Image: Tsunami remembrance sign
M.lakshman  /  AP
A woman walks past writing on a road marking the second anniversary of the Dec. 26, 2004, Asian tsunami in Keechankuppam, India. The writing says, "We cannot forget the day."
updated 12/25/2006 10:59:55 PM ET 2006-12-26T03:59:55

Thousands of people fled beaches on Indonesia’s resort island of Bali in a tsunami drill Tuesday, kicking off remembrances across Asia two years after devastating waves crashed into coastlines and killed 230,000 people.

Elsewhere across the disaster zone, survivors and mourners were marking the anniversary by visiting mass graves, lighting candles along beaches and observing two minutes of silence. Some volunteers were preparing to plant mangroves, saying they were key to protecting coastal communities.

The magnitude-9.0 earthquake that ripped apart the ocean floor off Indonesia’s Sumatra island on Dec. 26, 2004 spawned giant waves that fanned out across the Indian Ocean at jetliner speeds, killing people in a dozen countries and leaving millions homeless.

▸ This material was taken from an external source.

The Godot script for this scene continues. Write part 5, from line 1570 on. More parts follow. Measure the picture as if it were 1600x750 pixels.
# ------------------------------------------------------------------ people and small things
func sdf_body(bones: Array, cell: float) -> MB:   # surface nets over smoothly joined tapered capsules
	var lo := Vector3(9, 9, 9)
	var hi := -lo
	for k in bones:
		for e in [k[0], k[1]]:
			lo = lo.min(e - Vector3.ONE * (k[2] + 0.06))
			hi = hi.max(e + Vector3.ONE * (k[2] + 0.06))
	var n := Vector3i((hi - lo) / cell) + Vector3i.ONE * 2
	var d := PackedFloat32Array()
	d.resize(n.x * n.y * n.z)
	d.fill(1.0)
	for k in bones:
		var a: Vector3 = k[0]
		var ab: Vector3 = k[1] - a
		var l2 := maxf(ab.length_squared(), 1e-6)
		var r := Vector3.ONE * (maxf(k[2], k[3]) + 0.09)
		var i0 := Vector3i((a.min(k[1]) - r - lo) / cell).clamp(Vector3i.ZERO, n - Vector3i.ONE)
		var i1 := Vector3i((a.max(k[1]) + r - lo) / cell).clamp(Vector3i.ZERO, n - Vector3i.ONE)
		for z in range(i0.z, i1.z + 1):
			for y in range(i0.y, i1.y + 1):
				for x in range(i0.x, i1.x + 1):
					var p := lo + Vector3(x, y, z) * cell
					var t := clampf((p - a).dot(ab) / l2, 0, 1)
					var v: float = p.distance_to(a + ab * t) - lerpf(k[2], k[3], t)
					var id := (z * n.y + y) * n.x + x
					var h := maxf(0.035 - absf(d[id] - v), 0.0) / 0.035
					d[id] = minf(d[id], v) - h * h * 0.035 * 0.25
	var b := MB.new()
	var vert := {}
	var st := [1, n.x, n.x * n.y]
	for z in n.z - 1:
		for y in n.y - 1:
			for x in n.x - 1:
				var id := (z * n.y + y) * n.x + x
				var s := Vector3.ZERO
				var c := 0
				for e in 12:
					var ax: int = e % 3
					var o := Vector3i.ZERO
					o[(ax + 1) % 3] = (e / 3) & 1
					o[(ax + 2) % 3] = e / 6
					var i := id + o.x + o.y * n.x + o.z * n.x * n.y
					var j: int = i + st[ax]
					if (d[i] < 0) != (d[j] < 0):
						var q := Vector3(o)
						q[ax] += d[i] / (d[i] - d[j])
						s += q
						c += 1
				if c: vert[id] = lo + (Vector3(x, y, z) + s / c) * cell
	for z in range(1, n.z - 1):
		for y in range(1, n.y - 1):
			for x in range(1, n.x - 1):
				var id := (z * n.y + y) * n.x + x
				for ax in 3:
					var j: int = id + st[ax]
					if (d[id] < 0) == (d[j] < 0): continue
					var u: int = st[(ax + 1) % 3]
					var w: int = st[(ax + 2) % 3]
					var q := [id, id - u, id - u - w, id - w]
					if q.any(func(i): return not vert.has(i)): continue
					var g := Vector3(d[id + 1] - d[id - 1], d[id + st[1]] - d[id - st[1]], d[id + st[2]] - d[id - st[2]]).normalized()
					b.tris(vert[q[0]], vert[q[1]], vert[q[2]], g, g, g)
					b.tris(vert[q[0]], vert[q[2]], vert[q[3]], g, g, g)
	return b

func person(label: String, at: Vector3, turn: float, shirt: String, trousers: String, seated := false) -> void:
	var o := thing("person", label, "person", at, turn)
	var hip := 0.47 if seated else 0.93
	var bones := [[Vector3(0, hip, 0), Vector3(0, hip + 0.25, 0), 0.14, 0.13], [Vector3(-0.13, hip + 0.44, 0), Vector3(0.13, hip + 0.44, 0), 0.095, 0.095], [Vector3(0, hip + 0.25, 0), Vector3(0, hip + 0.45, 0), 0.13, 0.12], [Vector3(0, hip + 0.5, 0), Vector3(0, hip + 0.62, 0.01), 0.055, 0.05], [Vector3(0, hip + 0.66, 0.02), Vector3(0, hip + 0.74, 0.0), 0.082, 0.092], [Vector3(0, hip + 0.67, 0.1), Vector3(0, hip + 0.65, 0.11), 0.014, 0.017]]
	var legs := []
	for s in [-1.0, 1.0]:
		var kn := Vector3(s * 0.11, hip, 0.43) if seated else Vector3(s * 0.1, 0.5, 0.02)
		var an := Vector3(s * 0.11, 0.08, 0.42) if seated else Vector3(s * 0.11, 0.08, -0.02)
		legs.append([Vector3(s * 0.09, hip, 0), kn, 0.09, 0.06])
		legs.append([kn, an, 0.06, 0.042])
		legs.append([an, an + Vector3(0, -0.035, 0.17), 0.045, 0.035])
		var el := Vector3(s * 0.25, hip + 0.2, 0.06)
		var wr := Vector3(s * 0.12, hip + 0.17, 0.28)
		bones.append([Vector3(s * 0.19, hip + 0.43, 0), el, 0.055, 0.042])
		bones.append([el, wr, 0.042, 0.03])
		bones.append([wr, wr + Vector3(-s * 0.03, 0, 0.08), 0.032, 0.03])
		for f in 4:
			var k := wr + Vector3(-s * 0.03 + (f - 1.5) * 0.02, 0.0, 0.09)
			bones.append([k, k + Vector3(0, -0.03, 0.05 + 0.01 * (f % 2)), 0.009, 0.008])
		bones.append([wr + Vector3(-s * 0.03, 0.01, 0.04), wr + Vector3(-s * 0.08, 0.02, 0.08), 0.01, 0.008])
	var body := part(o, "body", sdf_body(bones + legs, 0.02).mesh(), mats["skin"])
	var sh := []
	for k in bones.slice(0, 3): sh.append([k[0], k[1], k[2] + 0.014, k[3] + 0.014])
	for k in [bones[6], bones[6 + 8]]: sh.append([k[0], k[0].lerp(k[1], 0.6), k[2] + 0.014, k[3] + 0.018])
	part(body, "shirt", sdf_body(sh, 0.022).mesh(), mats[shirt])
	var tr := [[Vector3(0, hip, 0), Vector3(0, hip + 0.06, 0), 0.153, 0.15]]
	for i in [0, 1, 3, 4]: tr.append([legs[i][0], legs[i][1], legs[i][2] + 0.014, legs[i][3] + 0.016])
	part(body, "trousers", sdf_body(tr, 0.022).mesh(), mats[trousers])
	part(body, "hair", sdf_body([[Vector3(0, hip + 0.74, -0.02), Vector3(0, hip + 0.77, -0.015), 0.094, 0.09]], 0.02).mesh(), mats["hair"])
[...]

Walls of water two stories high swept entire villages to sea in Indonesia and Sri Lanka, submerged luxury resorts and fishing communities in Thailand and destroyed thousands of homes in India.

Sirens offer a reminder and a lesson
The drill Tuesday — which involved real-time warnings sent from the capital to radios along the beach — was aimed at raising awareness and at testing technology deployed in the country hardest hit two years ago.

Nearly 167,000 of those killed were from Aceh province on Sumatra where tens of thousands of people still live in temporary homes. The hardest hit zone is nowhere near Bali.

Sirens wailed as masses, many of them school children, briskly walked inland from Bali’s shore, accompanied by Indonesia’s minister of research and technology and a handful of foreign tourists.

But not everyone was moving.

“I’m not going anywhere. I still have to make some money this morning,” said Wati, a woman selling baked corn-on-the-cob on the beach.

In Thailand, ceremonies will be held along the Andaman coast with Buddhist prayers to remember more than 8,200 killed. Balloons will be launched and candles lit along beaches once again filled with sun-seeking tourists.

Authorities will also open a cemetery for hundreds of unidentified tsunami victims.

“We hope this will be part of the healing process for those who lost loved ones,” said Chamroen Tankasem, a government official in southern Thailand, a tropical paradise that was turned into a graveyard in a matter of minutes.

“It will also help us remember what happened, what we have learned since ... and what more needs to be done for the people affected.”

Civil war adds to suffering
In Sri Lanka, the resurgence of a civil war has added to the misery of survivors and slowed efforts to rebuild — sparking criticism Tuesday from outgoing U.N. Secretary-General Kofi Annan who urged Tamil Tiger rebels and the military to lay down their arms.

“No one could have prevented the tsunami’s wave of destruction,” he wrote in a statement. “But together, we can stem the tide of conflict, which threatens once again to engulf the people of Sri Lanka.”

While many in the island nation were preoccupied with war on Tuesday, Hindu and Buddhist temples were ringing bells to mark the time the first wave hit followed by two of silence to remember the 35,000 killed.

In India, where another 18,000 are believed to have died, interfaith ceremonies were being held. In Malaysia, where 69 people died, volunteers were preparing to replant mangroves, saying the tsunami demonstrated how important the coastal forests can be in protecting communities.

The 2004 tsunami generated an unprecedented outpouring of generosity, with donor pledges reaching some $13.6 billion. But many of the 2 million made homeless complain they still do not have adequate places to live.